In the first steps of the Preakness, Kent Desormeaux, up in the irons on Big Brown, wanted position and didn’t want to get trapped in traffic. He let the reins out a little, and Big Brown shot forward like he wanted to fly away. If Desormeaux had lit the fuse, they’d have rocketed around the track. But Desormeaux didn’t need to spend Big Brown’s energy humiliating this bunch. He wrestled the horse, slowed him down. You could see Big Brown’s head turn sideways on the stretch before the clubhouse turn: That was Kent Desormeaux mashing on the brakes.

Throughout the race, you could see he was holding the horse back, he wouldn’t let him go, wouldn’t let Big Brown unleash whatever it is that’s inside.

That’s how they came to the quarter pole, and, with two furlongs left, Desormeaux gave Big Brown his head and Big Brown shot to the front in a flash. When Desormeaux turned Big Brown on, there was no question.

“Big Brown’s in town,” cried Tom Durkin, and indeed he was.

A furlong is 660 feet, an eighth of a mile; a good average stride is about 20 feet. So it takes an average racehorse 33 strides to run a furlong. Let’s give Big Brown the benefit of the doubt and suggest that he’s slightly above average. Secretariat covered 24 feet with each stride; let’s give Big Brown 22.

A good racehorse takes about 2 1/2 strides a second, about 150 strides a minute. Two minutes to run the Kentucky Derby in 300 strides. The Preakness is 270 strides long.

Not for Big Brown. For Big Brown, who ran one furlong, the Preakness was 30 strides long.

He ran from the quarter pole to the eighth pole, 660 feet in 30 strides, and then came the already iconic image of Kent Desormeaux looking back to see anyone is coming to get him. No one was. So the jockey hit the brakes again and cantered across the finish line.

On the stretch, Durkin called, “Big Brown barrels through Baltimore with plenty left on this undefeated run for the Triple Crown.”

Certainly he looked like he had plenty left. Those two looked as if they were out for a ride across a meadow.

There is one horse waiting in the wings, one 3-year-old left to beat: the very talented Japanese import named Casino Drive. He won the Peter Pan at Belmont and he is here for the express purpose, it seems, of challenging Big Brown at the Belmont Stakes.

When Casino Drive won the Peter Pan, he did it impressively, looking like a top-shelf 3-year-old, looking like the real thing.

But if you watch the Preakness and Peter Pan replays back to back, you see two very different things. Wonderfully, for purposes of comparison, Desormeaux was up in the irons on Casino Drive when he won the Peter Pan. When Desormeaux, atop Casino Drive, makes his move to pull away and open up serious daylight on the stretch, he is down on the horse’s withers, face buried in the mane, whip working, pushing him past the others. Unlike what he did Saturday on Big Brown, Desormeaux kept him going, riding him hard until the end.

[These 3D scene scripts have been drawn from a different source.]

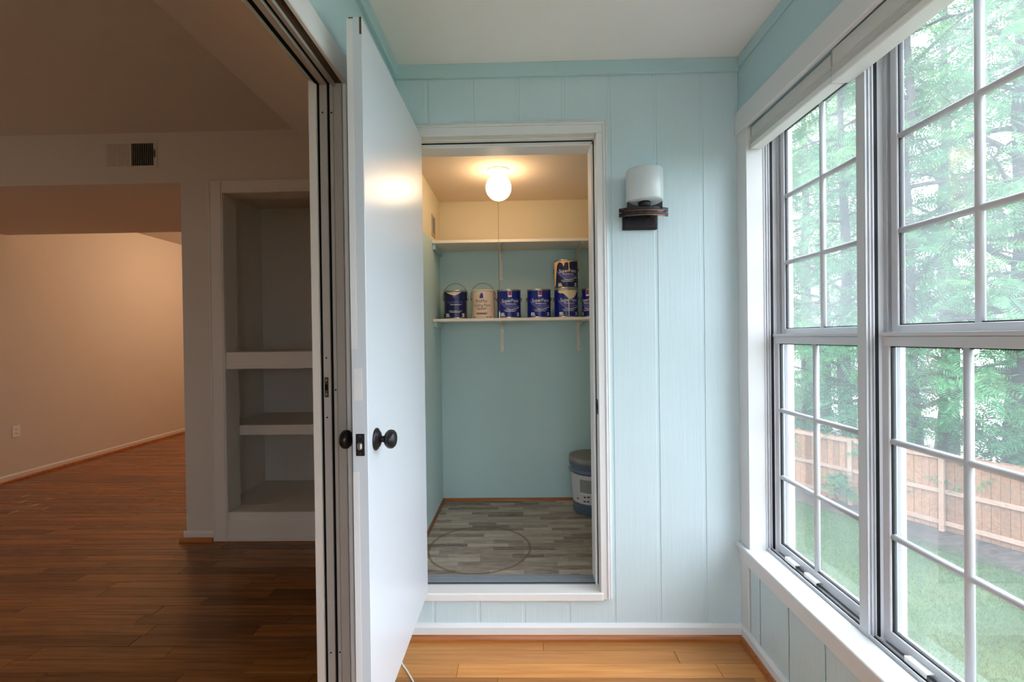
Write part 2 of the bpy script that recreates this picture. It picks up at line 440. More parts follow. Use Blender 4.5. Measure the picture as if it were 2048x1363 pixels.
def sunroom_shell():
    struct(B(XW, 1.2, YN, YB + 0.005, ZC, ZC + 0.12).build('ceiling', 'ceiling_white'), 'off-white sunroom ceiling', 'ceiling')
    # wall between the two rooms, with the wide opening
    m = MB(); m.box(XW, XL, OY, YB + 0.005, 0, 2.95); m.box(XW, XL, -0.55, OY, OZ, 2.95); m.box(XW, XL, YN, -0.55, 0, 2.95)
    struct(m.build('wall_left', 'aqua_flat'), 'aqua wall above and beside the wide opening to the living room', 'wall')
    m = MB(); ya, yb = YN - 0.1, YN; x0, x1, z0, z1 = -0.48, 0.88, 0.44, 2.24
    m.box(XW, 1.2, ya, yb, 0, z0); m.box(XW, 1.2, ya, yb, z1, ZC); m.box(XW, x0, ya, yb, z0, z1); m.box(x1, 1.2, ya, yb, z0, z1)
    struct(m.build('wall_near', 'aqua_flat'), 'aqua window wall behind the viewer', 'wall')
    m = MB()
    for xx in (x0, 0.18, x1 - 0.04): m.box(xx, xx + 0.04, ya + 0.03, yb - 0.02, z0, z1)
    for zz in (z0, 1.32, z1 - 0.04): m.box(x0, x1, ya + 0.03, yb - 0.02, zz, zz + 0.04)
    wn = struct(m.build('window_8', 'frame_white'), 'double window in the end wall behind the viewer', 'window')
    for xa, xb in ((x0 + 0.04, 0.18), (0.22, x1 - 0.04)):
        for za, zb in ((z0 + 0.04, 1.32), (1.36, z1 - 0.04)): B(xa, xb, ya + 0.05, ya + 0.053, za, zb).build('pane', 'window_glass', wn)
    # right-hand wall: strip under the sill, strip over the windows, piers
    m = MB(); m.box(XR + 0.004, 1.16, YN, YB + 0.1, -0.1, 0.43); m.box(XR, 1.16, YN, YB + 0.1, 2.245, 2.9)
    m.box(XR, 1.16, 1.969, YB + 0.1, 0.43, 2.245); m.box(XR, 1.16, YN, -2.03, 0.43, 2.245)
    wr = struct(m.build('wall_right', 'aqua_flat'), 'aqua window wall with grooved panels below the sill', 'wall')
    ys = [1.983, 1.902, 1.699, 1.496, 1.293, 1.09, 0.887, 0.684, 0.48, 0.277, 0.074]
    for a, b in zip(ys, ys[1:]):
        B(XR - 0.001, XR + 0.005, b + 0.004, a - 0.004, 0.03, 0.40, 0.002).build('panel', 'aqua_siding', wr)
    # boards running under the ceiling
    for k, (bx, lab) in enumerate((((XL, XR, YB - 0.016, YB + 0.002, 2.516, ZC + 0.001, 0.003), 'aqua board under the ceiling on the closet wall'),
                   ((XL - 0.002, XL + 0.018, YN, YB - 0.016, 2.516, ZC + 0.001, 0.003), 'aqua board under the ceiling over the wide opening'),
                   ((XR - 0.010, XR + 0.002, YN, YB - 0.016, 2.530, ZC + 0.001, 0.003), 'aqua board under the ceiling over the windows'))):
        struct(B(*bx).build('trim_%d' % (2 + k), 'aqua_flat'), lab, 'trim')
    # baseboards, white with a sloped cap
    def base(name, poly, a0, a1, axis, lab):
        struct(MB().prism(poly, a0, a1, axis).build(name, 'white_trim'), lab, 'baseboard')
    base('baseboard_back', [(YB + 0.001, 0.0), (YB - 0.014, 0.0), (YB - 0.014, 0.057), (YB - 0.004, 0.071), (YB + 0.001, 0.071)], XL, XR, 'x', 'white baseboard under the closet doorway')
    base('baseboard_right', [(XR + 0.001, 0.0), (XR - 0.014, 0.0), (XR - 0.014, 0.057), (XR - 0.004, 0.071), (XR + 0.001, 0.071)], YN, YB - 0.014, 'y', 'white baseboard under the windows')
    def shoe(n, p, a0, a1, axis, lab):
        struct(MB().prism(p, a0, a1, axis).build('trim_%d' % n, 'shoe_oak'), lab, 'trim')
    q = YB - 0.014; shoe(5, [(q, 0), (q - 0.013, 0), (q - 0.012, 0.012), (q - 0.007, 0.022), (q, 0.026)], XL, XR - 0.014, 'x', 'oak shoe moulding under the closet wall')
    q = XR - 0.014; shoe(6, [(q, 0), (q - 0.013, 0), (q - 0.012, 0.012), (q - 0.007, 0.022), (q, 0.026)], YN, YB - 0.028, 'y', 'oak shoe moulding under the windows')
sunroom_shell()

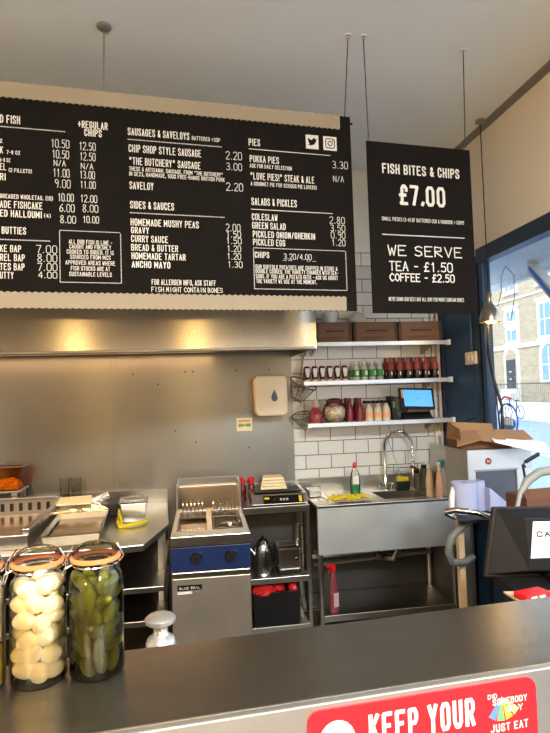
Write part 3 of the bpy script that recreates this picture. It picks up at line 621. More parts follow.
def gn_tray(name, label, x, y, z, w, d, h, rz=0, cat='tray', m_=None, fill=None):
    t = thing(name, label, cat, (x, y, z), rz)
    i = .012
    b = MB().hexa([(-w/2+.02, -d/2+.02, .001), (w/2-.02, -d/2+.02, .001), (w/2-.02, d/2-.02, .001), (-w/2+.02, d/2-.02, .001)], [(-w/2+.02, -d/2+.02, .003), (w/2-.02, -d/2+.02, .003), (w/2-.02, d/2-.02, .003), (-w/2+.02, d/2-.02, .003)])
    A = [(-w/2+.02, -d/2+.02), (w/2-.02, -d/2+.02), (w/2-.02, d/2-.02), (-w/2+.02, d/2-.02)]; B = [(-w/2+.008, -d/2+.008), (w/2-.008, -d/2+.008), (w/2-.008, d/2-.008), (-w/2+.008, d/2-.008)]; C = [(-w/2, -d/2), (w/2, -d/2), (w/2, d/2), (-w/2, d/2)]
    for k in range(4):
        j = (k+1) % 4
        b.face([b.v((*A[k], .002)), b.v((*A[j], .002)), b.v((*B[j], h)), b.v((*B[k], h))])
        b.face([b.v((*B[k], h)), b.v((*B[j], h)), b.v((*C[j], h)), b.v((*C[k], h))])
        b.face([b.v((*C[k], h)), b.v((*C[j], h)), b.v((*C[j], h-.006)), b.v((*C[k], h-.006))])
    bmesh.ops.remove_doubles(b.bm, verts=b.bm.verts[:], dist=1e-5)
    b.build('pan', m_ or steel, t, solid=.0012)
    if fill: MB().box(-w/2+.024, w/2-.024, -d/2+.024, d/2-.024, .005, h*.45).build('contents', fill, t)
    return t
gn_tray('gastronorm_tray', 'shallow steel tray with a golden film of fat beside the hot counter', -.655, 3.42, .90, .31, .60, .062, R(4), fill=oil_m, m_=mat('tray_steel', (.30, .265, .21), .3, .95))
gn_tray('gastronorm_tray', 'dull steel tray underneath the foil packet at the back of the table', -.70, 3.93, .90, .30, .34, .05, R(2), m_=steel_dark)

# foil parcel
random.seed(3)
def crumple(name, mt, pts, rz, parent, amp, z0=0, n=9):
    m = MB(); w, d, h = pts; g = []
    for i in range(n):
        row = []
        for j in range(n):
            u, v = i/(n-1)-.5, j/(n-1)-.5
            e = max(abs(u), abs(v))*2
            row.append(m.v((u*w+random.uniform(-amp, amp), v*d+random.uniform(-amp, amp), z0+h*(1-e**3)+random.uniform(0, amp))))
        g.append(row)
    for i in range(n-1):
        for j in range(n-1): m.face([g[i][j], g[i+1][j], g[i+1][j+1], g[i][j+1]])
    return m.build(name, mt, parent, solid=.0015)
fo = thing('foil_parcel', 'crumpled foil parcel with a cream paper top on the back of the left table', 'foil', (-.72, 3.86, .952), R(8))
crumple('foil', foil, (.36, .30, .045), 0, fo, .012)
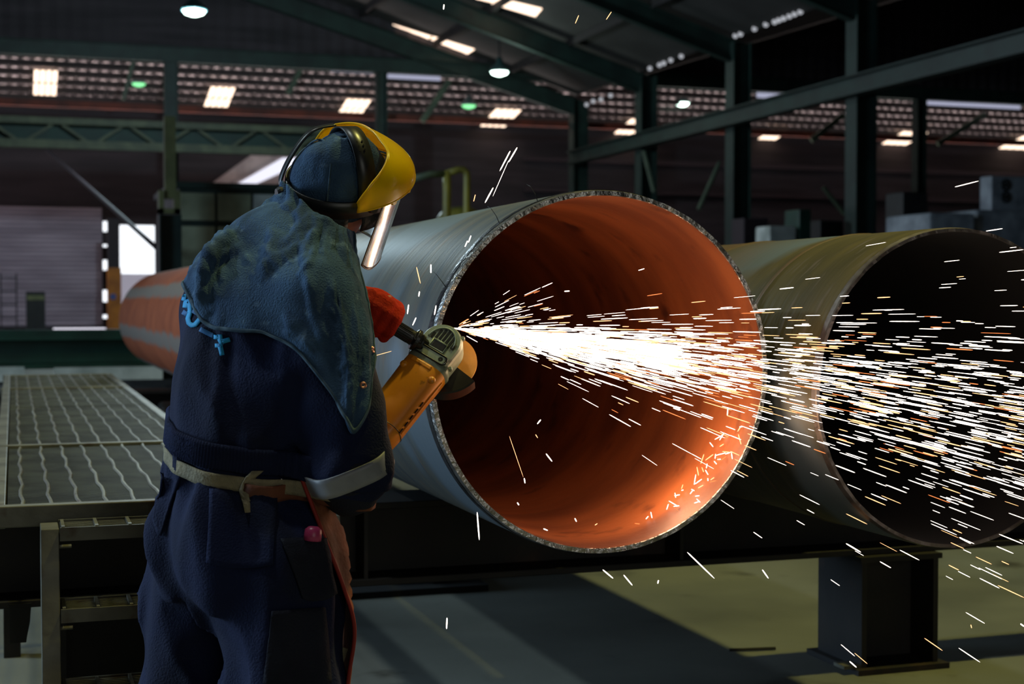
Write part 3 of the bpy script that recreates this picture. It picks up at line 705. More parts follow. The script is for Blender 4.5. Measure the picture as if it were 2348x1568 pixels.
# dark low skid and hoses behind the beam
x0_, x1_, z0_, z1_ = pxrect(760, 1330, 1120, 1398, 6.4)
t = thing('tool_skid', ((x0_ + x1_) / 2, 6.7, 0), 'dark low skid with hoses under the beam, right of the worker\'s legs', 'skid')
MB().span((x0_, 6.75, 0), (x1_ - .1, 7.1, .32)).build('back_box', MT['void'], t)
MB().span((x0_, 6.4, 0), (x1_, 7.1, .03)).build('base', MT['void'], t)
for (dx, r) in ((.30, .09), (.42, .07), (.52, .1)):
    c = np.array((x0_ + dx, 6.55, .03 + r)); pts = [c + np.array((math.cos(a) * r, math.sin(a * 2) * .02, math.sin(a) * r)) for a in np.linspace(0, 2 * math.pi, 25)]
    MB().tube(pts, .012, 8).build('hose_loop', MT['rubber'], t, smooth=True)
MB().bar((x1_ - .25, 6.5, .04), (x1_ - .1, 6.6, .26), .03, .03).build('prop_bar', MT['beam'], t)
# thin rod and scraps on the floor
a, b = at(1672, 1490, Z=.008), at(1778, 1486, Z=.008)
tag(MB().tube([a, b], .006, 8).build('floor_rod', MT['beam']), 'thin dark rod lying on the floor, left of the lower right post', 'rod')
# ------------------------------------------------------------------ soft-body modelling: distance fields meshed with surface nets
def surface_net(fn, lo, hi, h):
    lo = np.asarray(lo, float); n = np.ceil((np.asarray(hi) - lo) / h).astype(int) + 1
    ax = [lo[i] + h * np.arange(n[i]) for i in range(3)]
    F = np.empty(n, np.float32)
    for i in range(0, n[0], 16):
        X, Y, Z = np.meshgrid(ax[0][i:i + 16], ax[1], ax[2], indexing='ij')
        F[i:i + 16] = fn(np.stack([X.ravel(), Y.ravel(), Z.ravel()], 1)).reshape(X.shape)
    S = F < 0
    nx, ny, nz = n
    acc = np.zeros((nx - 1, ny - 1, nz - 1, 3)); cnt = np.zeros((nx - 1, ny - 1, nz - 1))
    cor = [(a, b, c) for a in (0, 1) for b in (0, 1) for c in (0, 1)]
    for p in cor:
        for a in range(3):
            if p[a]: continue
            q = list(p); q[a] = 1
            sl = lambda t: tuple(slice(t[k], t[k] + n[k] - 1) for k in range(3))
            f0, f1 = F[sl(p)], F[sl(q)]; m = S[sl(p)] != S[sl(q)]
            t = np.where(m, f0 / np.where(m, f0 - f1, 1), 0)
            for k in range(3):
                acc[..., k] += m * (p[k] + (t if k == a else 0))
            cnt += m
    act = cnt > 0
    idx = -np.ones(act.shape, int); idx[act] = np.arange(act.sum())
    I = np.argwhere(act)
    V = lo + h * (I + acc[act] / cnt[act][:, None])
    faces = []
    for a in range(3):
        b, c = (a + 1) % 3, (a + 2) % 3
        s0 = [slice(0, None)] * 3; s1 = [slice(0, None)] * 3
        s0[a] = slice(0, n[a] - 1); s1[a] = slice(1, n[a])
        E = np.argwhere(S[tuple(s0)] != S[tuple(s1)])
        E = E[(E[:, b] > 0) & (E[:, c] > 0) & (E[:, b] < n[b] - 1) & (E[:, c] < n[c] - 1)]
        def cell(db, dc):
            J = E.copy(); J[:, b] -= db; J[:, c] -= dc; return idx[J[:, 0], J[:, 1], J[:, 2]]
        q = np.stack([cell(1, 1), cell(0, 1), cell(0, 0), cell(1, 0)], 1)
        inside = S[E[:, 0], E[:, 1], E[:, 2]]
        q[~inside] = q[~inside][:, ::-1]
        faces.append(q)
    return V, np.concatenate(faces)
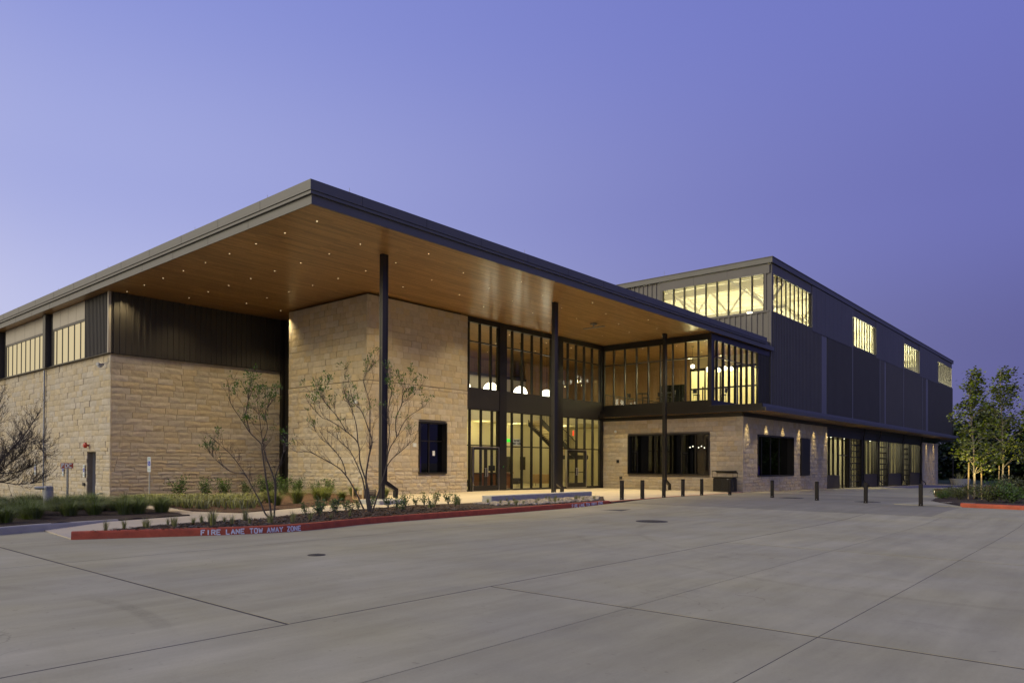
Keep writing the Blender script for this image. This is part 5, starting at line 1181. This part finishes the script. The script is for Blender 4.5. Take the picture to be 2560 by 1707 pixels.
shr = [(-18.9,13.6),(-18.4,15.9),(-18.6,17.4),(-18.3,12.6),(-19.3,14.5),(-19.47,12.89),(-20.0,13.83),(-19.7,13.5),(-19.73,14.1),(-20.0,14.82),(-20.1,15.4),(-20.5,16.29),(-20.2,16.8),(-20.2,17.61),(-20.4,18.3),(-20.6,18.9),(-20.5,19.4),(-20.3,19.9),(-20.2,20.3),(-19.4,16.5),(-19.2,19.2)]
shr.sort(key=lambda p: sx((p[0], p[1], 0)))
for i, (x, y) in enumerate(shr):
    t = thing('young_shrub', '%s small leafy young shrub from the left between walk and kerb bed' % ORD[i], 'shrub', (x, y, G(x, y)+.02), random.uniform(0, 6), 'young shrubs in the kerb bed')
    a, c = sh_m[i % 4]; s = random.uniform(.75, 1.1); t.scale = (s, s, s); mk('leaves', a, None, t, (0,0,0)); mk('stems', c, None, t, (0,0,0))
big_m = [leaf_ball(620, .55, 1.05, .05, 400+k, 'shrub', 14) for k in range(3)]
bigs = [(-37.4,17.2),(-31.0,22.0),(-35.9,21.6),(-33.6,20.9),(-36.6,19.3),(-36.2,20.3),(-35.4,20.9),(-34.6,21.4),(-33.9,21.9),(-33.2,21.5),(-32.0,21.8),(-36.9,18.4)]
bigs.sort(key=lambda p: sx((p[0], p[1], 0)))
for i, (x, y) in enumerate(bigs):
    t = thing('bush', '%s dark green bush from the left against the stone walls' % ORD[i], 'bush', (x, y, G(x, y)), random.uniform(0, 6), 'bushes against the stone walls')
    a, c = big_m[i % 3]; s = random.uniform(.7, 1.15); t.scale = (s, s, s); mk('leaves', a, None, t, (0,0,0)); mk('stems', c, None, t, (0,0,0))
ft_m = [blades(420, .2, .62, .006, .95, 500+k, .6, 'fount', .14) for k in range(3)]
fts = [(-24.4,14.9),(-27.9,19.6),(-29.6,20.6),(-24.9,16.1),(-26.76,18.3),(-25.9,18.1),(-25.4,18.6),(-26.2,15.7),(-28.6,21.6),(-26.6,21.9)]; fts.sort(key=lambda p: sx((p[0], p[1], 0)))
for i, (x, y) in enumerate(fts):
    o = bpy.data.objects.new('fountain_grass', ft_m[i % 3]); COL.objects.link(o); o.location = (x, y, G(x, y)+.03); s = random.uniform(.85, 1.15); o.scale = (s, s, s); o.rotation_euler = (0, 0, random.uniform(0, 6))
    tag(o, '%s yellow green mound of fountain grass from the left behind the walk' % ORD[i], 'grass', 'fountain grass mounds in the brown mulch')
gg_m = [blades(420, .2, .60, .0045, 1.25, 600+k, .9, 'grass', .20) for k in range(4)]
gp = []; rnd = random.Random(7)
for (x0, x1, y0, y1, n) in ((-30.5,-22.2,5.2,9.8,44), (-29.8,-23.2,8.8,10.9,22)):
    for k in range(n): gp.append((rnd.uniform(x0, x1), rnd.uniform(y0, y1)))
gp = [p for p in gp if p[0] < -21.9-.0*p[1] and not (abs(p[0]+29) < .6 and abs(p[1]-8.7) < .6)]; gp.sort(key=lambda p: sx((p[0], p[1], 0)))
for i, (x, y) in enumerate(gp):
    o = bpy.data.objects.new('dark_grass', gg_m[i % 4]); COL.objects.link(o); o.location = (x, y, G(x, y)+.03); s = random.uniform(.8, 1.1); o.scale = (s, s, s*random.uniform(.85, 1.1)); o.rotation_euler = (0, 0, random.uniform(0, 6))
    tag(o, 'dark green arching grass clump in the bed around the FDC sign', 'grass', 'dark grass clumps in the corner bed')
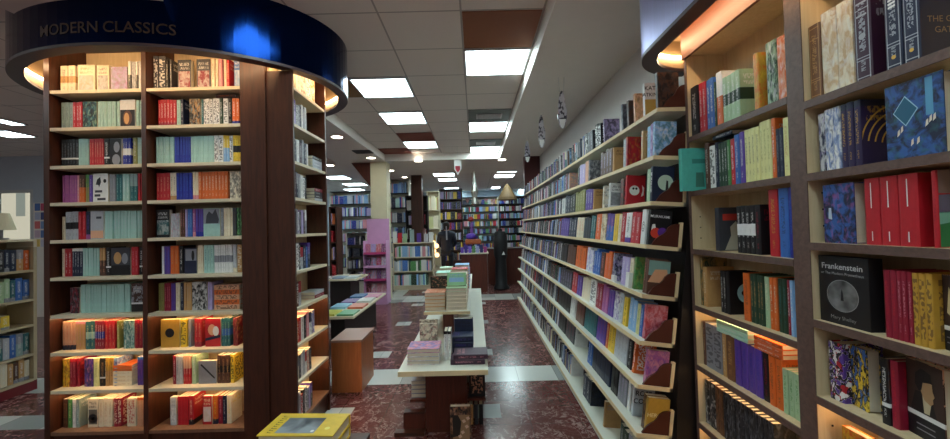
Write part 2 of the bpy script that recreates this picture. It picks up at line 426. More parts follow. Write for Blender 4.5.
for q in ((433, 455, 172.3, 176, 'long light strip nearest in the far middle row'), (438, 457, 178, 180.5, 'light strip second in the far middle row'),
          (444, 459, 187.5, 189, 'light strip third in the far middle row'), (447, 461, 190.5, 192, 'light strip fourth in the far middle row'),
          (497, 518, 168.3, 171.8, 'light strip nearest above the brown counter'), (494, 514, 174, 177, 'second light strip above the brown counter'),
          (491, 500, 186.5, 188.5, 'third light strip towards the back wall on the counter side'), (518, 527, 189, 191, 'small light strip behind the wall shelving end'),
          (326, 349, 175.5, 179, 'light strip beyond the canopied bookcase, nearest'), (345, 367, 182.8, 186, 'light strip beyond the canopied bookcase, in the middle'),
          (345, 364, 188.5, 190.5, 'light strip beyond the canopied bookcase, farthest'),
          (-8, 24, 129.5, 137, 'light panel in the wing beside the shop window'), (-12, 6, 116, 122, 'light panel in the wing nearer the aisle')):
    far_light(*q)
ceiling_light(-4.95, -4.3, 4.4, 5.0, 'light panel in the wing behind the blue canopy')
ceiling_light(-7.3, -6.66, 3.0, 3.6, 'added unseen light panel deep in the left wing before the shop window')  # out of view, added to brighten the dark left wing
ceiling_light(-5.3, -4.66, 1.2, 1.8, 'added unseen light panel in the left wing level with the yellow book')  # second unseen panel added to brighten the wing
def downlight(u, v, lab, zc):
    p = onZ(u, v, zc); o = thing('downlight', lab, 'light', (p.x, p.y, zc-.012), 0, 'round recessed downlights')
    m = MB(); m.lathe((0, 0, 0), [(.085, .011), (.105, .011), (.105, 0), (.085, 0), (.085, .011)], 24); m.build('trim_ring', METAL_W, o)
    m = MB(); m.lathe((0, 0, 0), [(.0001, .003), (.083, .003), (.083, .010), (.0001, .010)], 24); m.build('bulb_face', DOWN, o)
for q in ((337, 136.5, 'round downlight in the soffit beside the blue canopy', 3.10), (371, 157.5, 'round downlight in front of the white pillar', 3.10),
          (418.4, 160.6, 'round downlight centred over the middle aisle', 3.10), (404.6, 177, 'round downlight beyond the pillar, nearer of two', H), (409, 183.3, 'round downlight beyond the pillar, farther of two', H),
          (502, 159.3, 'round downlight at the bulkhead corner', 3.10), (330, 165, 'round downlight low beside the bookcase edge', 3.10), (390.5, 170.3, 'tiny round downlight right beside the pillar', 3.10)):
    downlight(*q)
def tile(x0, x1, y0, y1, c, lab):
    m = MB(); m.box(x0+.01, x1-.01, y0+.01, y1-.01, H-.008, H-.001); o = m.build('ceiling_tile', c); tag(o, lab, 'ceiling tile')
BRN = plain('stained_tile_brown', '#8a5536', .7); RDT = plain('painted_tile_red', '#7a3526', .7)
tile(*AX, 2.81, 3.41, BRN, 'brown ceiling tile directly before the nearest light panel')
tile(-1.99, -1.35, 4.01, 4.61, plain('tile_olive', '#8a6a44', .7), 'ochre ceiling tile half hidden by the blue canopy')
tile(*BX, 6.41, 7.01, RDT, 'dark red ceiling tile before a light panel')
tile(-1.99, -1.35, 7.61, 8.19, RDT, 'dark red ceiling tile at the far corner of the coffer')
def vent(x0, x1, y0, y1, lab):
    o = thing('ceiling_vent', lab, 'vent', ((x0+x1)/2, (y0+y1)/2, H-.02)); hx, hy = (x1-x0)/2-.01, (y1-y0)/2-.01
    m = MB(); m.box(-hx, hx, -hy, hy, .006, .019); m.build('backing', plain('vent_plate', '#6c7472', .6), o)
    m = MB()
    for i in range(7): m.box(-.17, .17, -.1+i*.033, -.1+i*.033+.012, 0, .005)
    m.box(-.19, -.17, -.12, .12, 0, .005); m.box(.17, .19, -.12, .12, 0, .005); m.build('grille', METAL_W, o)
vent(*AX, 5.21, 5.81, 'nearer square air vent in the tiled ceiling')
vent(*AX, 7.01, 7.61, 'farther square air vent in the tiled ceiling')
p = onZ(363, 151.5, 3.10); m = MB(); m.box(p.x-.17, p.x+.17, p.y-.14, p.y+.14, 3.085, 3.099); tag(m.build('air_vent', BLACK), 'dark air slot in the soffit beside the pillar downlight', 'vent')
# ---- pillar and side piece
pc = onZ(371, 300, 0); PY = 8.25
px0, px1 = onY(371.5, 230, PY).x, onY(387.5, 230, PY).x
m = MB(); m.box(px0, px1, PY, PY+.36, 0, 3.099); struct('pillar', m, PAINT_CREAM)
a, b_, c = onY(352, 163, PY+.1), onY(371, 163, PY+.1), onY(371, 188, PY+.1)
m = MB(); m.prism([(a.x, 3.095), (px0-.002, 3.095), (px0-.002, c.z)], 'y', PY+.05, PY+.3); struct('trim_4', m, W_RED)
m = MB(); m.box(1.10, 1.44, 8.02, 8.19, 0, 3.099); struct('trim_5', m, plain('dark_red_column', '#4a1c1a', .4))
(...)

We’re not going to get many chances to see Big Brown run. He’s already been contracted to stand as a stud at Three Chimneys in a deal reported to be worth $50 million dollars. Belmont might be his last race. I hope that when the gates clang open, and Big Brown tries to run away with it, that Desormeaux lets him go. Just light the fuse, and let’s see what he’s got. It’ll take him 360 strides to finish the Belmont. What would it look like if he actually ran every one of them?